Miami Dolphins owner Stephen Ross said recently: “To continue doing the same thing is insanity, and I don’t think I’m insane yet.” This was in reference to the team and the effort being put into developing a winning style and philosophy. And while I find myself wondering if the owner hasn’t in fact lost his marbles (see his attempt to hire Jim Harbaugh, then, after being spurned by the then-Standford coach, awarding contract extensions to the men that would have been fired), his words resonated within me. In regards to my writing, I have been doing the same thing for too long. By Stephen Ross’ definition, I am most definitely Insane.
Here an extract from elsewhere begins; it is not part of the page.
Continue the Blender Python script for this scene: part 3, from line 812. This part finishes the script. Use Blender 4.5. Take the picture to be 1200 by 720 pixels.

My pattern of taking entire months off from writing is disconcerting. I find myself mired in a rut these days. I have to report back to school in a few short weeks. (I know, I know, all the non-teachers out there have just rolled their eyes and started a chorus of “woe is me”s with the world’s smallest violin playing in the background.) (Eat it.) But each summer, my song is the same. I vow to finish this or that writing project. I vow to blog more often. I vow to lose weight. I vow to eat right. But what do I do? Lounge. Play video games. Watch ESPN for the latest news on Dolphins Free Agency. (And action eerily akin to slamming one’s head into a brick wall.)
So with my frustrations continuing, I combed the files of my computer for something to jump-start my latest blog entry. I considered revisiting an older post about Lobster season in the Keys (click here to view the post), and I thought about writing about the changes in my lifestyle concerning my Diabetes (which I will likely do soon). But, as I sat at this computer and stared at the white void of an empty New Post, I thought about who I want to be. That question is obviously complicated and multifaceted, but it drew me back to a journal assignment I wrote about four years ago in an education class I was taking for my teacher’s certification.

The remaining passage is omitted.